Algérie: Le général Khaled Nezzar mis en accusation par la justice suisse pour crimes contre l’humanité

Après avoir traîné pendant des années la triste réputation de tortionnaire, l’ex-ministre algérien de la Défense, Khaled Nezzar, a été mis en accusation par la justice suisse pour crimes contre l’humanité, soupçonné d’avoir approuvé et coordonné des tortures durant la guerre civile en Algérie dans les années 1990.

Dans un communiqué publié mardi, le Ministère public de la Confédération suisse (MPC) fait valoir que Khaled Nezzar « en tant que personne influente en Algérie en sa qualité de ministre de la Défense et membre du Haut comité d’État a placé des personnes de confiance à des positions clés et créé sciemment et délibérément des structures visant à exterminer l’opposition islamiste ».
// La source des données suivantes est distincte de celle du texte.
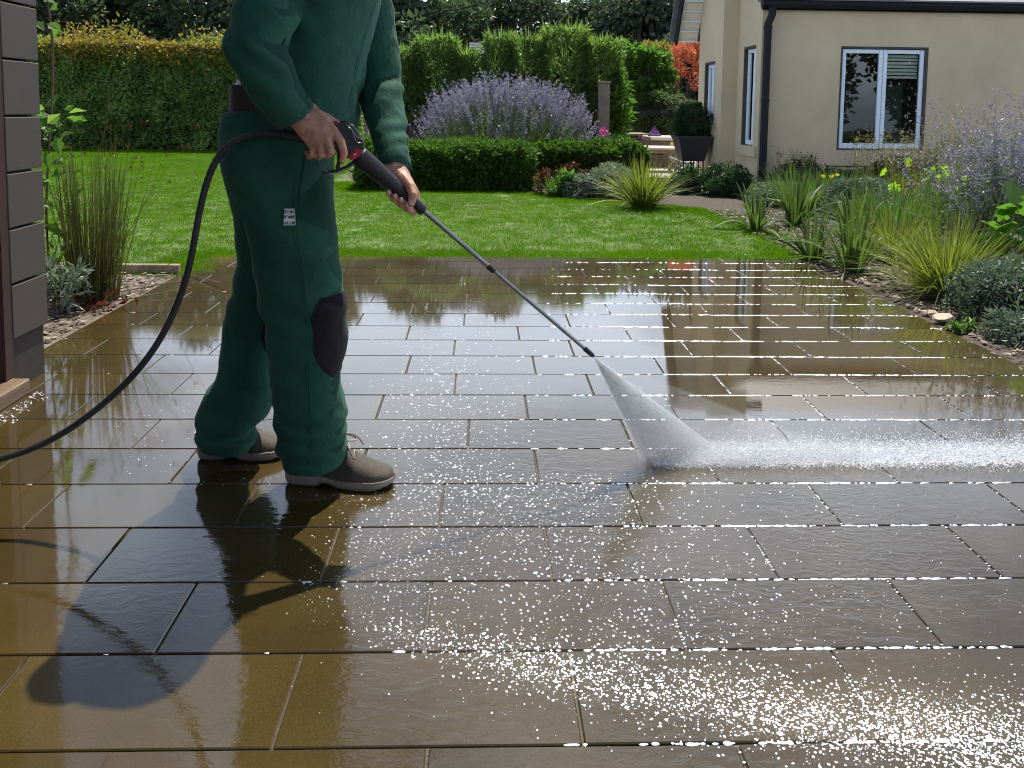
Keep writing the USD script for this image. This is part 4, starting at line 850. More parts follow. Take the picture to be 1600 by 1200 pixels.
# ------------------------------------------------------------------ the person
def S(rows_px, Yc):  # pixel rows to world rings handled in ringloft
    pass
def ringloft(rows, n=40, pw=2.3):
    """rows: (y_px, x_left, x_right, Y, half depth[, tilt]) -> a closed loft whose silhouette runs through those pixels."""
    th = np.linspace(0, 2 * math.pi, n, endpoint=False); rings = []
    rows = np.array([list(r_) + [0] * (6 - len(r_)) for r_ in rows], float)
    from scipy.interpolate import PchipInterpolator
    o = np.argsort(rows[:, 0]); rows = rows[o]; f = PchipInterpolator(rows[:, 0], rows[:, 1:]); ys = np.linspace(rows[0, 0], rows[-1, 0], max(8, int((rows[-1, 0] - rows[0, 0]) / 9)))
    for y in ys:
        xl, xr, Yc, ry, tl = f(y); a, b = P(xl, y, Yc), P(xr, y, Yc); c = (a + b) / 2; rx = np.linalg.norm(b - a) / 2
        cs, sn = np.cos(th), np.sin(th); k = (np.abs(cs) ** pw + np.abs(sn) ** pw) ** (-1 / pw)
        rings.append(np.c_[c[0] + rx * k * cs, Yc + ry * k * sn, c[2] + tl * k * cs])
    return mani(loft(rings))
def folds(v, f, amp, scale, seed, ridged=True):
    n = vnormals(v, f); q = v * np.asarray(scale); q = q + .6 * (np.stack([meshkit.noise(q * .7 + k * 9.1, seed + k) for k in range(3)], 1) - .5)
    h = meshkit.fbm(q, 3, seed)
    h = (1 - np.abs(2 * h - 1) * 2.2) if ridged else (h - .5) * 2
    return v + n * (h * amp)[:, None]
YN, YF = 2.315, 2.50           # depth of the near (right) and far (left) leg
near_leg = ringloft([(724, 446, 534, YN, .078), (713, 441, 538, YN, .084), (700, 436, 541, YN, .084), (690, 434, 541, YN, .086), (675, 436, 540, YN, .088), (655, 431, 540, YN, .088), (630, 430, 538, YN, .088), (605, 428, 530, YN, .088), (580, 425, 529, YN, .088), (545, 421, 537, YN, .09), (505, 415, 539, YN, .093), (470, 408, 536, YN, .095), (440, 402, 533, YN, .097), (400, 397, 528, YN, .10), (360, 390, 523, YN, .102), (320, 378, 519, YN + .02, .104), (275, 364, 514, YN + .05, .105), (250, 358, 512, YN + .06, .10)])
far_leg = ringloft([(698, 316, 394, YF, .072), (688, 313, 396, YF, .078), (678, 311, 396, YF, .078), (660, 310, 398, YF, .082), (645, 312, 418, YF, .085), (630, 314, 426, YF, .087), (612, 324, 430, YF, .088), (596, 338, 430, YF, .088), (575, 345, 431, YF, .088), (540, 349, 436, YF, .088), (500, 354, 444, YF, .09), (470, 361, 452, YF, .092), (440, 369, 462, YF, .094), (400, 373, 478, YF, .098), (360, 371, 490, YF - .01, .10), (320, 364, 500, YF - .03, .102), (275, 356, 508, YF - .05, .105), (250, 352, 508, YF - .06, .10)])
hips = ringloft([(335, 372, 517, 2.40, .150), (310, 366, 518, 2.405, .168), (280, 358, 517, 2.405, .182), (250, 352, 518, 2.405, .186), (225, 350, 526, 2.405, .180), (205, 350, 530, 2.40, .172), (185, 352, 530, 2.40, .165), (172, 356, 528, 2.40, .160, .012)])
TR = union([near_leg, far_leg, hips]).refine_to_length(.011)
v, f = taubin(TR, 14)
low = np.clip((.30 - v[:, 2]) / .22, 0, 1)
v = folds(v, f, .0036, (9, 9, 11), 4); v = folds(v, f, .0014, (22, 22, 15), 14)
nv = vnormals(v, f)
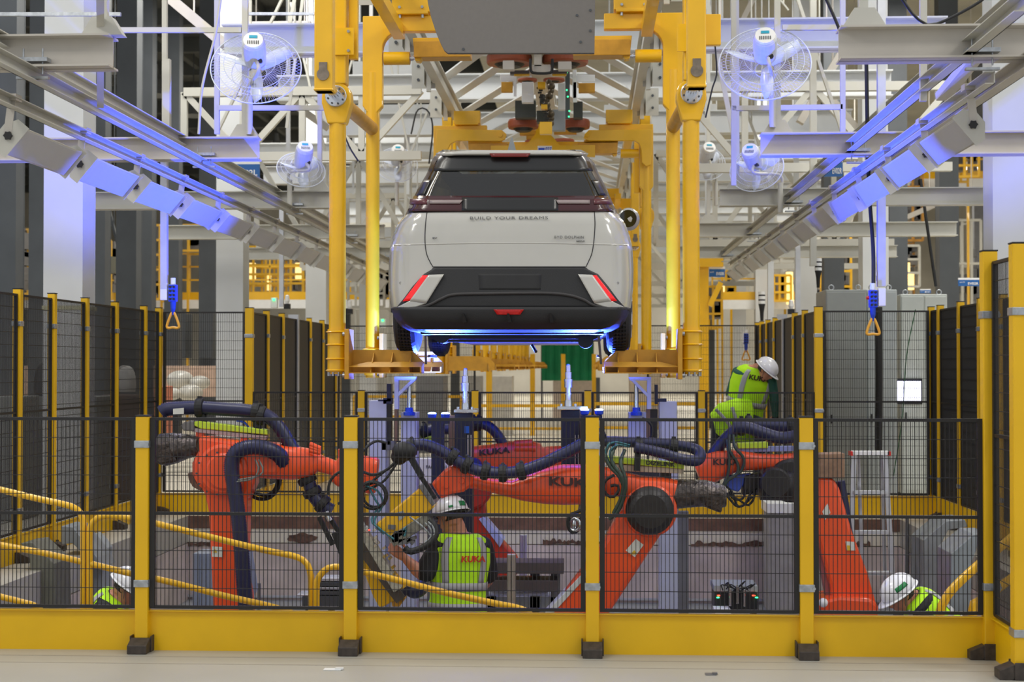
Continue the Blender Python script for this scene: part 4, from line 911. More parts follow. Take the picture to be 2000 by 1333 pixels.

« S’en sont suivis des crimes de guerre et une persécution généralisée et systématique des civils accusés de sympathiser avec les opposants », indique le MPC (procureur général).

Khalid Nezzar, âgé aujourd’hui de 85 ans, avait été interpellé à Genève en octobre 2011 – alors qu’il résidait en Suisse – à la suite d’une plainte déposée par TRIAL International, ONG suisse qui lutte contre l’impunité des crimes de guerre. Relâché à la fin des auditions, il avait quitté la Suisse.

En 2017, le procureur général avait classé la procédure au motif que la guerre civile algérienne ne constituait pas un « conflit armé interne » et que la Suisse, en conséquence, n’était pas compétente pour juger d’éventuels crimes de guerre dans ce cadre.

Sur recours, le Tribunal pénal fédéral avait toutefois indiqué en 2018 que les affrontements avaient présenté une telle intensité de violence qu’ils s’apparentaient à la notion de conflit armé telle que définie par les Conventions de Genève et la jurisprudence internationale, obligeant le MPC à reprendre la procédure.

Après audition de 24 personnes au total, le procureur général a déposé l’acte d’accusation le 28 août, renvoyant M. Nezzar devant le Tribunal pénal fédéral « pour infractions au droit international humanitaire au sens des Conventions de Genève entre 1992 et 1994 dans le cadre de la guerre civile en Algérie et pour crimes contre l’humanité ».

Il est soupçonné « d’avoir pour le moins approuvé, coordonné et encouragé, sciemment et délibérément, des tortures et autres actes cruels, inhumains ou humiliants, des violations de l’intégrité physique et psychique, des détentions et condamnations arbitraires ainsi que des exécutions extrajudiciaires ».

Le MPC a notamment documenté onze états de fait, survenus entre 1992 et 1994. La guerre civile, qui a traumatisé durablement l’Algérie, a fait officiellement 200.000 morts dont de nombreux civils.

« Après presque douze ans d’une procédure tumultueuse, l’annonce d’un procès fait renaître l’espoir pour les victimes de la guerre civile algérienne (1991-2002) d’obtenir enfin justice. M. Nezzar sera le plus haut responsable militaire jamais jugé au monde pour de tels crimes sur le fondement de la compétence universelle », a réagi mardi TRIAL.